■ Work to complete
Can you write out all the lines word for word, with no pictures?

■ Stored data
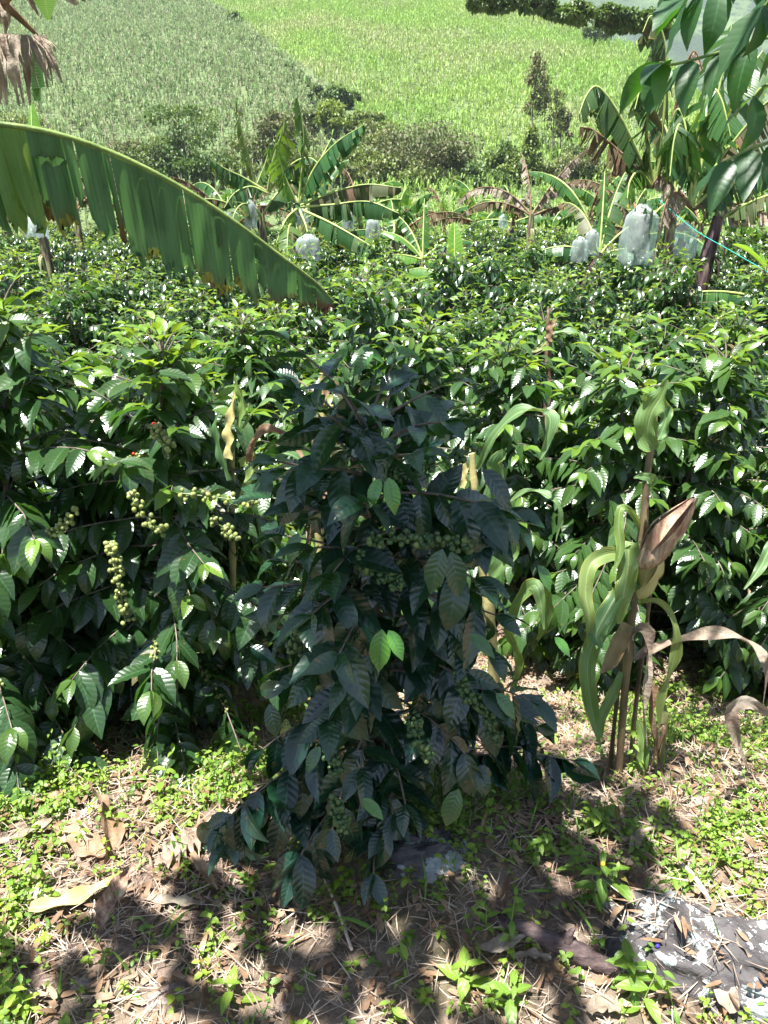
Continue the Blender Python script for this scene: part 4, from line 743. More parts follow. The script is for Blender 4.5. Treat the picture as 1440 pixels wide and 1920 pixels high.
# ------------------------------------------------------------------ shade tree at the right: trunk outside the frame, crown with unseen twigs added to shade the middle shrub
tr = thing('shade_tree', 'leafy tree reaching in from the top right corner with large dark drooping leaves', 'tree', (2.35, 2.75, gz1(2.35, 2.75)))
TL = np.array(tr.location); b = MB(); tube(b, spline([(0, 0, -.1), (-.05, 0, 1.5), (-.15, .05, 3.0), (-.1, 0, 4.2)], 16), np.linspace(.09, .04, 16), 10); b.build('trunk', M['bark'], tr)
bt = MB(); D, U, S, P, A = [], [], [], [], []
def twig(pts, r0, n_l, L, st_, spread=1.0, start=.15, droop=-.5, lead=None):
    q = spline(pts, 24); tube(bt, q, np.linspace(r0, .003, 24), 6)
    for t in np.linspace(start, 1, n_l):
        i = min(int(t*23), 22); d = unit(q[i+1]-q[i]); side = unit(np.cross(d, [0, 0, 1.]))
        for sg in (-1, 1): D.append(d*rs.uniform(.3, .9)+side*sg*rs.uniform(.4, 1)*spread+np.array([0, 0, rs.normal(droop, .3)])); P.append(q[i]); S.append(L*rs.uniform(.75, 1.15)); U.append(np.array([0, -.25, 1.])+rs.normal(0, .25, 3)); A.append([rs.random(), (rs.random() < .12)*.7, 0, 1])
for pix, Y, nl in (([(1560, 60), (1440, 75), (1340, 105), (1255, 128), (1225, 125)], [2.3, 2.25], 7), ([(1560, 250), (1470, 265), (1400, 285), (1350, 310)], [2.2, 2.1], 5), ([(1480, -80), (1390, -40), (1320, -10), (1270, 0)], [2.4, 2.35], 6), ([(1560, 140), (1480, 150), (1420, 170), (1400, 190)], [2.5, 2.4], 4), ([(1540, -20), (1450, -10), (1420, 20)], [2.2, 2.1], 4), ([(1330, -90), (1290, -60), (1262, -40)], [2.6, 2.6], 4)):
    Yv = np.linspace(Y[0], Y[1], len(pix)); twig([at(p[0]+12, p[1]-8, y_)-TL for p, y_ in zip(pix, Yv)], .006, max(3, nl-1), .150, None, .9, .2, -.6)
b_in = [at(1560, 60, 2.3)-TL, at(1560, 250, 2.2)-TL, at(1480, -80, 2.4)-TL, at(1560, 140, 2.5)-TL, at(1540, -20, 2.2)-TL, at(1330, -90, 2.6)-TL]
for q in b_in: tube(bt, spline([(-.12, .03, 2.6), (np.array([-.12, .03, 2.6])+q)/2+np.array([0, 0, .15]), q], 10), np.linspace(.02, .008, 10), 6)
for k in range(27):  # unseen crown twigs, added towards the sun to shade shrub and foreground
    cc = (np.array([-.80, .92, 3.35]) if k < 14 else np.array([-.85, .36, 3.45]))-TL; kr = 1. if k < 14 else .72
    a = rs.uniform(0, 6.28); rr = math.sqrt(rs.random()); e = cc+np.array([math.cos(a)*(.48 if k < 14 else .85)*rr, math.sin(a)*(.66 if k < 14 else .42)*rr, rs.uniform(-.25, .3)]); s0 = np.array([-.12, .03, 3.2]); m1 = s0*.35+e*.65+np.array([0, 0, .3])
    twig([s0, (s0+m1)/2+np.array([0, 0, .15]), m1, e], .014, 12, .18, None, 1., .84, -.2)
b = MB(); put(b, L_MD, np.array(D), np.array(U), np.array(S), np.array(P), np.array(A), rs=rs); bt.build('branch', M['green_stem'], tr); b.build('crown', M['tree_leaf'], tr)

# cord
b = MB(); cd0 = at(1236, 375, 9.6); tube(b, spline([cd0, at(1300, 425, 9.0)+np.array([0, 0, -.02]), at(1370, 470, 8.3), at(1460, 522, 7.6)], 20), .004, 5)
tag(b.build('cord', M['cord']), 'thin turquoise cord stretched from the banana stem to the right edge', 'cord')

# ------------------------------------------------------------------ stones, log, dead leaves near the camera
def rock(name, c, size, rotz, label, mat='rock', seed=0, flat=1., cat='rock'):
    th = np.linspace(0, np.pi, 40); a = np.linspace(0, 2*np.pi, 60, endpoint=False); d = np.stack([np.sin(th)[:, None]*np.cos(a), np.sin(th)[:, None]*np.sin(a), np.repeat(np.cos(th)[:, None], 60, 1)], -1)
    nz = (fbm(d[..., 0]*1.6+seed, d[..., 1]*1.6+d[..., 2]*1.3, seed)-.5)*.9+(fbm(d[..., 0]*5+seed, d[..., 1]*5+d[..., 2]*4, seed+3)-.5)*.5+(fbm(d[..., 0]*14+seed, d[..., 1]*14+d[..., 2]*12, seed+5)-.5)*.2
    dd = np.sign(d)*np.abs(d)**1.0*(1+nz[..., None]); P = dd*np.array(size); cs, sn = math.cos(rotz), math.sin(rotz); X = P[..., 0]*cs-P[..., 1]*sn; Y = P[..., 0]*sn+P[..., 1]*cs
    b = MB(); b.grid(np.stack([X, Y, P[..., 2]], -1), close=True); o = b.build(name, M[mat]); o.location = c; return tag(o, label, cat)
def gpt(px, py):
    ys = np.linspace(.6, 6, 2500); p1 = at(px, py, 1.0); X = p1[0]*ys; Z = EYE+(p1[2]-EYE)*ys; k = np.argmax(Z <= gz(X, ys))
    return np.array([X[k], ys[k], Z[k]])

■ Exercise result
Continue the Blender Python script for this scene: part 4, from line 743. More parts follow. The script is for Blender 4.5. Treat the picture as 1440 pixels wide and 1920 pixels high.
# ------------------------------------------------------------------ shade tree at the right: trunk outside the frame, crown with unseen twigs added to shade the middle shrub
tr = thing('shade_tree', 'leafy tree reaching in from the top right corner with large dark drooping leaves', 'tree', (2.35, 2.75, gz1(2.35, 2.75)))
TL = np.array(tr.location); b = MB(); tube(b, spline([(0, 0, -.1), (-.05, 0, 1.5), (-.15, .05, 3.0), (-.1, 0, 4.2)], 16), np.linspace(.09, .04, 16), 10); b.build('trunk', M['bark'], tr)
bt = MB(); D, U, S, P, A = [], [], [], [], []
def twig(pts, r0, n_l, L, st_, spread=1.0, start=.15, droop=-.5, lead=None):
    q = spline(pts, 24); tube(bt, q, np.linspace(r0, .003, 24), 6)
    for t in np.linspace(start, 1, n_l):
        i = min(int(t*23), 22); d = unit(q[i+1]-q[i]); side = unit(np.cross(d, [0, 0, 1.]))
        for sg in (-1, 1): D.append(d*rs.uniform(.3, .9)+side*sg*rs.uniform(.4, 1)*spread+np.array([0, 0, rs.normal(droop, .3)])); P.append(q[i]); S.append(L*rs.uniform(.75, 1.15)); U.append(np.array([0, -.25, 1.])+rs.normal(0, .25, 3)); A.append([rs.random(), (rs.random() < .12)*.7, 0, 1])
for pix, Y, nl in (([(1560, 60), (1440, 75), (1340, 105), (1255, 128), (1225, 125)], [2.3, 2.25], 7), ([(1560, 250), (1470, 265), (1400, 285), (1350, 310)], [2.2, 2.1], 5), ([(1480, -80), (1390, -40), (1320, -10), (1270, 0)], [2.4, 2.35], 6), ([(1560, 140), (1480, 150), (1420, 170), (1400, 190)], [2.5, 2.4], 4), ([(1540, -20), (1450, -10), (1420, 20)], [2.2, 2.1], 4), ([(1330, -90), (1290, -60), (1262, -40)], [2.6, 2.6], 4)):
    Yv = np.linspace(Y[0], Y[1], len(pix)); twig([at(p[0]+12, p[1]-8, y_)-TL for p, y_ in zip(pix, Yv)], .006, max(3, nl-1), .150, None, .9, .2, -.6)
b_in = [at(1560, 60, 2.3)-TL, at(1560, 250, 2.2)-TL, at(1480, -80, 2.4)-TL, at(1560, 140, 2.5)-TL, at(1540, -20, 2.2)-TL, at(1330, -90, 2.6)-TL]
for q in b_in: tube(bt, spline([(-.12, .03, 2.6), (np.array([-.12, .03, 2.6])+q)/2+np.array([0, 0, .15]), q], 10), np.linspace(.02, .008, 10), 6)
for k in range(27):  # unseen crown twigs, added towards the sun to shade shrub and foreground
    cc = (np.array([-.80, .92, 3.35]) if k < 14 else np.array([-.85, .36, 3.45]))-TL; kr = 1. if k < 14 else .72
    a = rs.uniform(0, 6.28); rr = math.sqrt(rs.random()); e = cc+np.array([math.cos(a)*(.48 if k < 14 else .85)*rr, math.sin(a)*(.66 if k < 14 else .42)*rr, rs.uniform(-.25, .3)]); s0 = np.array([-.12, .03, 3.2]); m1 = s0*.35+e*.65+np.array([0, 0, .3])
    twig([s0, (s0+m1)/2+np.array([0, 0, .15]), m1, e], .014, 12, .18, None, 1., .84, -.2)
b = MB(); put(b, L_MD, np.array(D), np.array(U), np.array(S), np.array(P), np.array(A), rs=rs); bt.build('branch', M['green_stem'], tr); b.build('crown', M['tree_leaf'], tr)

# cord
b = MB(); cd0 = at(1236, 375, 9.6); tube(b, spline([cd0, at(1300, 425, 9.0)+np.array([0, 0, -.02]), at(1370, 470, 8.3), at(1460, 522, 7.6)], 20), .004, 5)
tag(b.build('cord', M['cord']), 'thin turquoise cord stretched from the banana stem to the right edge', 'cord')

# ------------------------------------------------------------------ stones, log, dead leaves near the camera
def rock(name, c, size, rotz, label, mat='rock', seed=0, flat=1., cat='rock'):
    th = np.linspace(0, np.pi, 40); a = np.linspace(0, 2*np.pi, 60, endpoint=False); d = np.stack([np.sin(th)[:, None]*np.cos(a), np.sin(th)[:, None]*np.sin(a), np.repeat(np.cos(th)[:, None], 60, 1)], -1)
    nz = (fbm(d[..., 0]*1.6+seed, d[..., 1]*1.6+d[..., 2]*1.3, seed)-.5)*.9+(fbm(d[..., 0]*5+seed, d[..., 1]*5+d[..., 2]*4, seed+3)-.5)*.5+(fbm(d[..., 0]*14+seed, d[..., 1]*14+d[..., 2]*12, seed+5)-.5)*.2
    dd = np.sign(d)*np.abs(d)**1.0*(1+nz[..., None]); P = dd*np.array(size); cs, sn = math.cos(rotz), math.sin(rotz); X = P[..., 0]*cs-P[..., 1]*sn; Y = P[..., 0]*sn+P[..., 1]*cs
    b = MB(); b.grid(np.stack([X, Y, P[..., 2]], -1), close=True); o = b.build(name, M[mat]); o.location = c; return tag(o, label, cat)
def gpt(px, py):
    ys = np.linspace(.6, 6, 2500); p1 = at(px, py, 1.0); X = p1[0]*ys; Z = EYE+(p1[2]-EYE)*ys; k = np.argmax(Z <= gz(X, ys))
    return np.array([X[k], ys[k], Z[k]])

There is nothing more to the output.